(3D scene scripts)
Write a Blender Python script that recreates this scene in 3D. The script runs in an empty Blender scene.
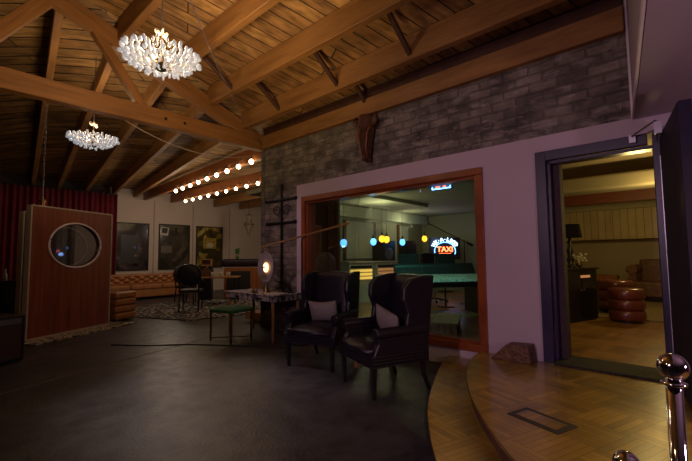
import bpy, bmesh, math, random
from mathutils import Vector, Matrix
R = math.radians
random.seed(7)
scene = bpy.context.scene
COL = scene.collection

# ------------------------------------------------------------------ camera
F_PX, YAW, PITCH, ROLL, CAM_H = 381.654, 0.8389, 0.0688, -0.0105, 1.3
cam_data = bpy.data.cameras.new('camera'); cam = bpy.data.objects.new('camera', cam_data); COL.objects.link(cam)
cam_data.sensor_width = 36.0; cam_data.lens = F_PX / 692 * 36.0; cam_data.clip_start = 0.02
cam.matrix_world = (Matrix.Translation((0, 0, CAM_H)) @ Matrix.Rotation(-YAW, 4, 'Z') @
                    Matrix.Rotation(math.pi/2 + PITCH, 4, 'X') @ Matrix.Rotation(ROLL, 4, 'Z'))
scene.camera = cam
# ------------------------------------------------------------------ world, exposure, lights
w = bpy.data.worlds.new('world'); scene.world = w; w.use_nodes = True
w.node_tree.nodes['Background'].inputs[0].default_value = (0.03, 0.025, 0.04, 1)
w.node_tree.nodes['Background'].inputs[1].default_value = 0.3
scene.view_settings.view_transform = 'Standard'; scene.view_settings.look = 'None'
scene.view_settings.gamma = 1.0; scene.view_settings.use_curve_mapping = False
scene.view_settings.exposure = 0.15

def light(name, kind, loc, energy, color, size=0.2, target=None, spot=None, sx=None):
    d = bpy.data.lights.new(name, kind); d.energy = energy; d.color = color
    if kind == 'AREA':
        d.size = size
        if sx: d.shape = 'RECTANGLE'; d.size_y = sx
    else: d.shadow_soft_size = size
    if kind == 'SPOT': d.spot_size = R(spot or 90); d.spot_blend = 0.8
    o = bpy.data.objects.new(name, d); o.location = loc; COL.objects.link(o)
    if target is not None:
        o.rotation_euler = (Vector(target) - Vector(loc)).to_track_quat('-Z', 'Y').to_euler()
    return o
WARM = (1.0, 0.67, 0.3); SOFTW = (1.0, 0.8, 0.62); PINK = (1.0, 0.62, 0.85); YEL = (1.0, 0.72, 0.25)
light('roof_uplight', 'SPOT', (1.6, 2.9, 1.7), 125, WARM, 0.08, (2.0, 4.6, 4.4), 120)
light('roof_wash', 'POINT', (-1.2, 2.6, 2.9), 15, WARM, 0.08)
light('wall_wash', 'SPOT', (-1.6, 1.2, 2.2), 170, PINK, 0.08, (4.3, 1.6, 1.0), 70)
light('entrance_fill', 'POINT', (1.6, -1.3, 1.2), 26, PINK, 0.1)  # added pink fill for the dark entrance ceiling, no fixture there
light('floor_patch_fill', 'SPOT', (1.9, 4.9, 3.2), 170, (1.0, 0.84, 0.82), 0.08, (1.95, 3.7, 0.0), 48)  # added spot, aimed to make the bright patch on the floor
light('pillar_fill', 'SPOT', (1.9, 4.4, 2.9), 42, (1.0, 0.62, 0.8), 0.08, (4.3, 5.5, 1.3), 55)  # added pink fill for the dark brick end, not a fitted lamp
light('lounge_lamp', 'POINT', (7.6, 9.6, 2.6), 34, SOFTW, 0.2)
light('lounge_lamp', 'POINT', (5.0, 11.6, 2.5), 28, SOFTW, 0.2)
light('control_lamp', 'POINT', (6.9, 5.2, 2.2), 17, (1.0, 0.92, 0.5), 0.3)
light('control_lamp', 'POINT', (9.6, 6.1, 2.2), 9, (1.0, 0.92, 0.55), 0.1)
light('console_fill', 'SPOT', (5.5, 2.95, 2.3), 60, (0.25, 1.0, 0.75), 0.06, (6.8, 3.9, 0.7), 60)  # added green fill that tints the console, no desk lamp exists
light('platform_fill', 'SPOT', (2.4, -1.6, 2.4), 58, (1.0, 0.68, 0.16), 0.06, (3.0, 0.5, 0.2), 75)  # added yellow fill to warm the parquet, no fixture above it
light('inner_lamp', 'POINT', (9.0, 0.3, 2.3), 34, YEL, 0.1)
light('inner_lamp', 'POINT', (5.7, 0.4, 1.9), 20, YEL, 0.1)

# ------------------------------------------------------------------ materials
def mat(name, col=(0.5, 0.5, 0.5), rough=0.5, metal=0.0, emit=None, estr=0.0, spec=0.5, coat=0.0, noise=0.0, nscale=8.0, bump=0.0, bscale=60.0, stretch=None, col2=None):
    m = bpy.data.materials.new(name); m.use_nodes = True
    nt = m.node_tree; b = nt.nodes['Principled BSDF']
    b.inputs['Base Color'].default_value = (*col, 1); b.inputs['Roughness'].default_value = rough
    b.inputs['Metallic'].default_value = metal; b.inputs['Specular IOR Level'].default_value = spec
    b.inputs['Coat Weight'].default_value = coat; b.inputs['Coat Roughness'].default_value = 0.12
    if emit: b.inputs['Emission Color'].default_value = (*emit, 1); b.inputs['Emission Strength'].default_value = estr
    tc = nt.nodes.new('ShaderNodeTexCoord'); mp = nt.nodes.new('ShaderNodeMapping')
    nt.links.new(tc.outputs['Object'], mp.inputs['Vector'])
    if stretch: mp.inputs['Scale'].default_value = stretch
    if noise > 0 or col2:
        n = nt.nodes.new('ShaderNodeTexNoise'); n.inputs['Scale'].default_value = nscale; n.inputs['Detail'].default_value = 5
        nt.links.new(mp.outputs[0], n.inputs['Vector'])
        cr = nt.nodes.new('ShaderNodeValToRGB')
        c2 = col2 or tuple(c*(1-noise) for c in col)
        cr.color_ramp.elements[0].position = 0.3; cr.color_ramp.elements[1].position = 0.7
        cr.color_ramp.elements[0].color = (*c2, 1); cr.color_ramp.elements[1].color = (*col, 1)
        nt.links.new(n.outputs['Fac'], cr.inputs[0]); nt.links.new(cr.outputs[0], b.inputs['Base Color'])
    if bump > 0:
        n2 = nt.nodes.new('ShaderNodeTexNoise'); n2.inputs['Scale'].default_value = bscale; n2.inputs['Detail'].default_value = 4
        nt.links.new(mp.outputs[0], n2.inputs['Vector'])
        bp = nt.nodes.new('ShaderNodeBump'); bp.inputs['Strength'].default_value = bump; bp.inputs['Distance'].default_value = 0.02
        nt.links.new(n2.outputs['Fac'], bp.inputs['Height']); nt.links.new(bp.outputs[0], b.inputs['Normal'])
    return m

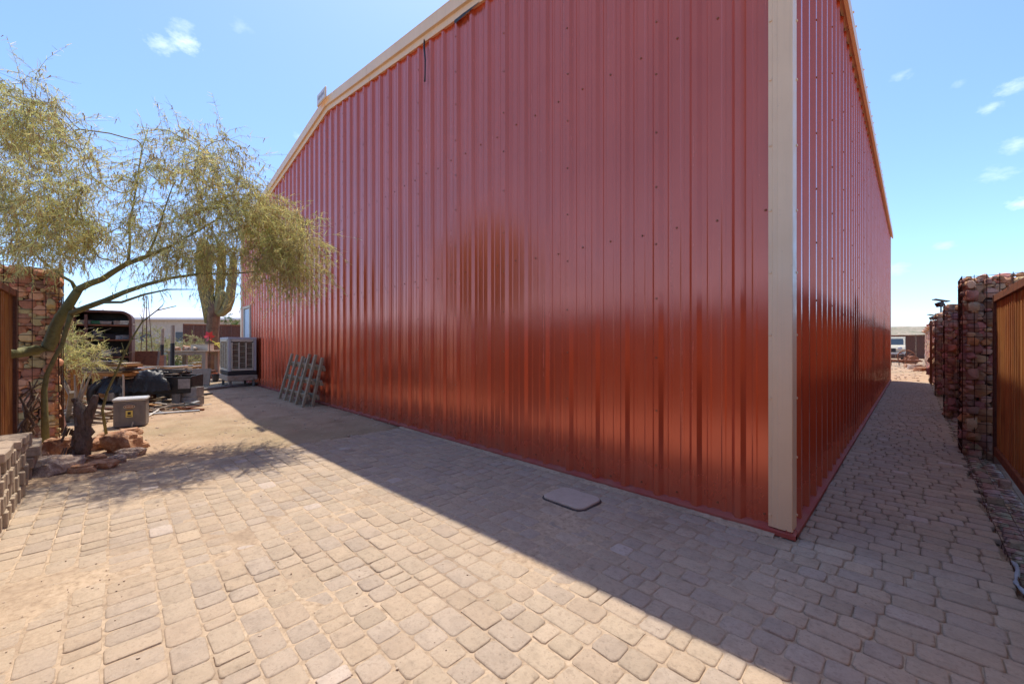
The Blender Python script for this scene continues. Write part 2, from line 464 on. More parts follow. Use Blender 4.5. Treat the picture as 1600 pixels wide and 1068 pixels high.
# ================================================================== ground
WX, WY = -0.60, 3.225            # flat faces of the two building walls
W_LEN, W_DEEP = 16.1, 16.4       # along the gable wall (-x), along the eave wall (+y)
PX0, PX1 = -5.55, 0.40           # paving extent
FENCE_Y = -0.86
PAVE_END = 19.35
def fbm(x, y, s, o=4):
    return mnoise.fractal(Vector((x * s, y * s, 3.7)), 1.0, 2.0, o)
def axis_steps(fine, lo, hi, step, far):
    xs = list(np.arange(lo, hi + step / 2, step)); g = step
    x = hi
    while x < far: g *= 1.28; x += g; xs.append(x)
    x = lo; g = step
    while x > -far: g *= 1.28; x -= g; xs.insert(0, x)
    return xs
def in_paving(x, y, m=0.0):
    if FENCE_Y - 2.0 < y < WY and PX0 + m < x < PX1 + 1.2: return True
    return WY - .1 <= y < PAVE_END - m and WX - .6 < x < PX1 + 1.2
def ground_z(x, y):
    r = math.hypot(x + 6, y - 4)
    z = fbm(x, y, .55) * .022 + fbm(x, y, 2.6) * .009
    if r > 60: z += (r - 60) * .004 * (fbm(x, y, .01) + .3)
    if in_paving(x, y, .05): return -.045
    if WX - W_LEN < x < WX and WY < y < WY + W_DEEP: return -.03
    edge = 0
    if x < PX0 + .05 and y < WY + .2: edge = math.exp(-((PX0 - x) / .5) ** 2)
    return z * (1 - edge) + .004 * edge + (.012 if x < PX0 else 0) * (1 - edge)
xs = axis_steps(0, -20, 3, .12, 1500); ys = axis_steps(0, -3, 9, .12, 1500)
nx, ny = len(xs), len(ys)
vv = [(x, y, ground_z(x, y)) for y in ys for x in xs]
ff = [(j*nx+i, j*nx+i+1, (j+1)*nx+i+1, (j+1)*nx+i) for j in range(ny-1) for i in range(nx-1)]
mb = MB(); mb.v, mb.f, mb.t = vv, ff, [None]*len(vv)
kind(mb.build('ground', M['dirt'], smooth=True), 'structure')

# ---- hills on the horizon, all round
def hill_ring(name, r0, r1, hmax, seed, a0=0, a1=360, n=220):
    mb = MB(); rows = 7
    for i in range(n + 1):
        a = R(a0 + (a1 - a0) * i / n)
        c = Vector((math.cos(a), math.sin(a)))
        h = (.9 + mnoise.fractal(Vector((c.x * 5 + seed, c.y * 5, seed)), 1., 2., 6) * .28) * hmax
        for k in range(rows):
            f = k / (rows - 1); r = r0 + (r1 - r0) * f
            z = h * math.sin(f * math.pi / 2) ** 1.3 + mnoise.fractal(Vector((c.x * r * .03, c.y * r * .03, seed)), 1., 2., 4) * h * .09 * f - 2 * (1 - f)
            mb.v.append((c.x * r, c.y * r, z)); mb.t.append(None)
    for i in range(n):
        for k in range(rows - 1):
            mb.f.append((i*rows+k, (i+1)*rows+k, (i+1)*rows+k+1, i*rows+k+1))
    kind(mb.build(name, M['hill'], smooth=True), 'structure')
hill_ring('hill', 260, 480, 17.5, 2.0, n=420)

# ================================================================== paving
def paver_mesh(mb, cx, cy, lx, ly, z, tint, tilt, n=3):
    """tumbled paver: rounded outline, worn edges; about 60 triangles"""
    rad = min(lx, ly) * random.uniform(.14, .23)
    out = []
    for sx, sy, a0 in ((1, 1, 0), (-1, 1, 90), (-1, -1, 180), (1, -1, 270)):
        for k in range(n):
            a = R(a0 + 90 * k / (n - 1))
            out.append((sx * (lx/2 - rad) + rad * math.cos(a) + random.gauss(0, .0014), sy * (ly/2 - rad) + rad * math.sin(a) + random.gauss(0, .0014)))
    N = len(out); pts = []
    for ins, dz in ((.008, 0.0), (.003, -.0018), (0.0, -.007), (0.0, -.035)):
        for x, y in out:
            fx, fy = (lx - 2*ins) / lx, (ly - 2*ins) / ly
            X, Y = x * fx, y * fy
            pts.append((cx + X, cy + Y, z + dz + X * tilt[0] + Y * tilt[1]))
    faces = [tuple(range(N))]
    for r_ in range(3):
        for k in range(N):
            k2 = (k + 1) % N
            faces.append((r_*N + k, (r_+1)*N + k, (r_+1)*N + k2, r_*N + k2))
    mb.poly(pts, faces, tint)
PAV_TINTS = [(.42,.34,.25), (.41,.335,.252), (.435,.345,.25), (.395,.325,.255), (.415,.33,.245), (.44,.355,.265), (.405,.335,.265)]
lid_c = (G(893, 779).x, G(893, 779).y)
pavers = []
y = FENCE_Y - .25
row = 0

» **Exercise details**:
Go from the first line of the data above to the line containing "scene.view_settings.exposure = 0.15" and retype exactly those lines, both included, but none of the pictures.

» **Final result**:
Write a Blender Python script that recreates this scene in 3D. The script runs in an empty Blender scene.
import bpy, bmesh, math, random
from mathutils import Vector, Matrix
R = math.radians
random.seed(7)
scene = bpy.context.scene
COL = scene.collection

# ------------------------------------------------------------------ camera
F_PX, YAW, PITCH, ROLL, CAM_H = 381.654, 0.8389, 0.0688, -0.0105, 1.3
cam_data = bpy.data.cameras.new('camera'); cam = bpy.data.objects.new('camera', cam_data); COL.objects.link(cam)
cam_data.sensor_width = 36.0; cam_data.lens = F_PX / 692 * 36.0; cam_data.clip_start = 0.02
cam.matrix_world = (Matrix.Translation((0, 0, CAM_H)) @ Matrix.Rotation(-YAW, 4, 'Z') @
                    Matrix.Rotation(math.pi/2 + PITCH, 4, 'X') @ Matrix.Rotation(ROLL, 4, 'Z'))
scene.camera = cam
# ------------------------------------------------------------------ world, exposure, lights
w = bpy.data.worlds.new('world'); scene.world = w; w.use_nodes = True
w.node_tree.nodes['Background'].inputs[0].default_value = (0.03, 0.025, 0.04, 1)
w.node_tree.nodes['Background'].inputs[1].default_value = 0.3
scene.view_settings.view_transform = 'Standard'; scene.view_settings.look = 'None'
scene.view_settings.gamma = 1.0; scene.view_settings.use_curve_mapping = False
scene.view_settings.exposure = 0.15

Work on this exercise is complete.